#### [Exercise]
Copy the listing below in full and skip every picture.

#### [Source material]
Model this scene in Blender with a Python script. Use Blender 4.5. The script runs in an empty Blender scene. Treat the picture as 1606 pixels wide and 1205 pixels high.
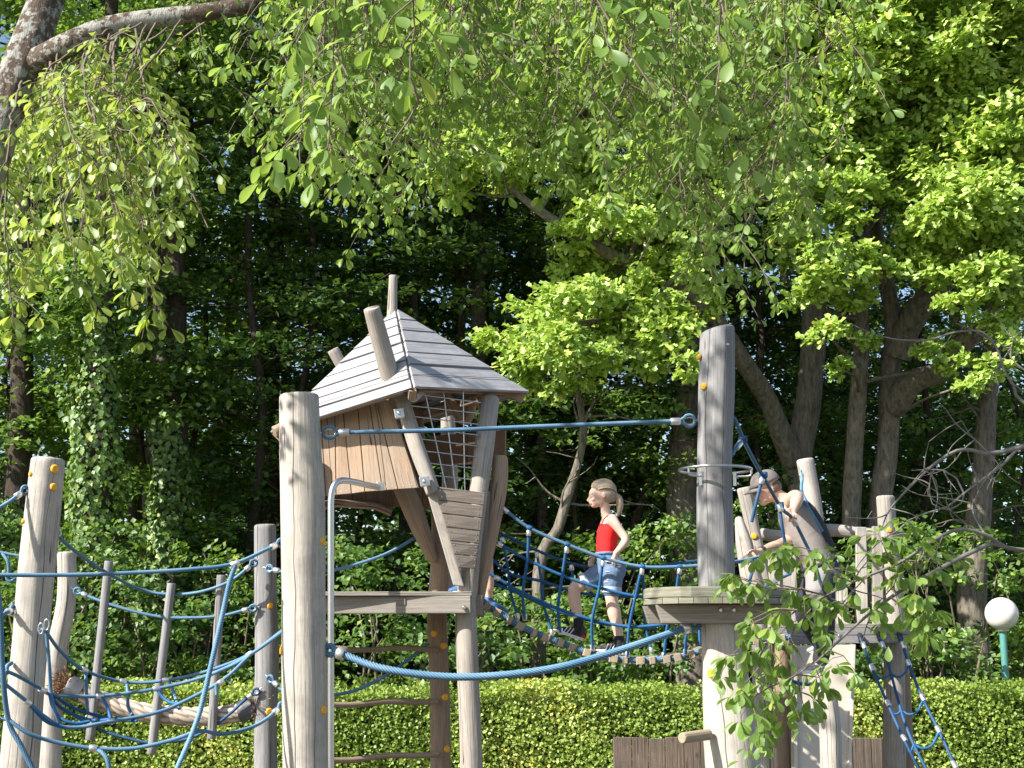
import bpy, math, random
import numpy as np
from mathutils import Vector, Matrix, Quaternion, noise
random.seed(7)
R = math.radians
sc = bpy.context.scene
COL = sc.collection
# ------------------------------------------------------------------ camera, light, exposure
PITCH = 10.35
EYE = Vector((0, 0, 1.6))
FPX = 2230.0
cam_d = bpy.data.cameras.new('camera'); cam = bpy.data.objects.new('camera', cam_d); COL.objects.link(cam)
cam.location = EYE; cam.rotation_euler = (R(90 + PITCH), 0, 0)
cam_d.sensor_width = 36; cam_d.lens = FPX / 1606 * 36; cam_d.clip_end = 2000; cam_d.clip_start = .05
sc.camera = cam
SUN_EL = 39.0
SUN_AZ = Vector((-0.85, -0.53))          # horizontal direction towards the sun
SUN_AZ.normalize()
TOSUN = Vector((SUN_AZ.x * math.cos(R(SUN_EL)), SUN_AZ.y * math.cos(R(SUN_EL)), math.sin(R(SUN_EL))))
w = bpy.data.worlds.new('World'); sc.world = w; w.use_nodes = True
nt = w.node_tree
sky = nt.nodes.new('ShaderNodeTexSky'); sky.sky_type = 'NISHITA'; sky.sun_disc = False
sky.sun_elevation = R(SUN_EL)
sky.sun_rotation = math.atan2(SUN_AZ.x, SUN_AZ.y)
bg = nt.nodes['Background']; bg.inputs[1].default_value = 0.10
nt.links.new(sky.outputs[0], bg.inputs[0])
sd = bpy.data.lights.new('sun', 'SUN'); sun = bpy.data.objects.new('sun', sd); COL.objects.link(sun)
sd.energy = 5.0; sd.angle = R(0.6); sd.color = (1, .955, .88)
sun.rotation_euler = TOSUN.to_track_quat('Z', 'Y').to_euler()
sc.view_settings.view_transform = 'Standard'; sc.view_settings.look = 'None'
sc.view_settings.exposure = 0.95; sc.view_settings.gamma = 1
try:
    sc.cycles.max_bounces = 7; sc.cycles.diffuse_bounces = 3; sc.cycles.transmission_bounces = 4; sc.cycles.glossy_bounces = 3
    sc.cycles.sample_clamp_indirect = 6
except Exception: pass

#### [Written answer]
Model this scene in Blender with a Python script. Use Blender 4.5. The script runs in an empty Blender scene. Treat the picture as 1606 pixels wide and 1205 pixels high.
import bpy, math, random
import numpy as np
from mathutils import Vector, Matrix, Quaternion, noise
random.seed(7)
R = math.radians
sc = bpy.context.scene
COL = sc.collection
# ------------------------------------------------------------------ camera, light, exposure
PITCH = 10.35
EYE = Vector((0, 0, 1.6))
FPX = 2230.0
cam_d = bpy.data.cameras.new('camera'); cam = bpy.data.objects.new('camera', cam_d); COL.objects.link(cam)
cam.location = EYE; cam.rotation_euler = (R(90 + PITCH), 0, 0)
cam_d.sensor_width = 36; cam_d.lens = FPX / 1606 * 36; cam_d.clip_end = 2000; cam_d.clip_start = .05
sc.camera = cam
SUN_EL = 39.0
SUN_AZ = Vector((-0.85, -0.53))          # horizontal direction towards the sun
SUN_AZ.normalize()
TOSUN = Vector((SUN_AZ.x * math.cos(R(SUN_EL)), SUN_AZ.y * math.cos(R(SUN_EL)), math.sin(R(SUN_EL))))
w = bpy.data.worlds.new('World'); sc.world = w; w.use_nodes = True
nt = w.node_tree
sky = nt.nodes.new('ShaderNodeTexSky'); sky.sky_type = 'NISHITA'; sky.sun_disc = False
sky.sun_elevation = R(SUN_EL)
sky.sun_rotation = math.atan2(SUN_AZ.x, SUN_AZ.y)
bg = nt.nodes['Background']; bg.inputs[1].default_value = 0.10
nt.links.new(sky.outputs[0], bg.inputs[0])
sd = bpy.data.lights.new('sun', 'SUN'); sun = bpy.data.objects.new('sun', sd); COL.objects.link(sun)
sd.energy = 5.0; sd.angle = R(0.6); sd.color = (1, .955, .88)
sun.rotation_euler = TOSUN.to_track_quat('Z', 'Y').to_euler()
sc.view_settings.view_transform = 'Standard'; sc.view_settings.look = 'None'
sc.view_settings.exposure = 0.95; sc.view_settings.gamma = 1
try:
    sc.cycles.max_bounces = 7; sc.cycles.diffuse_bounces = 3; sc.cycles.transmission_bounces = 4; sc.cycles.glossy_bounces = 3
    sc.cycles.sample_clamp_indirect = 6
except Exception: pass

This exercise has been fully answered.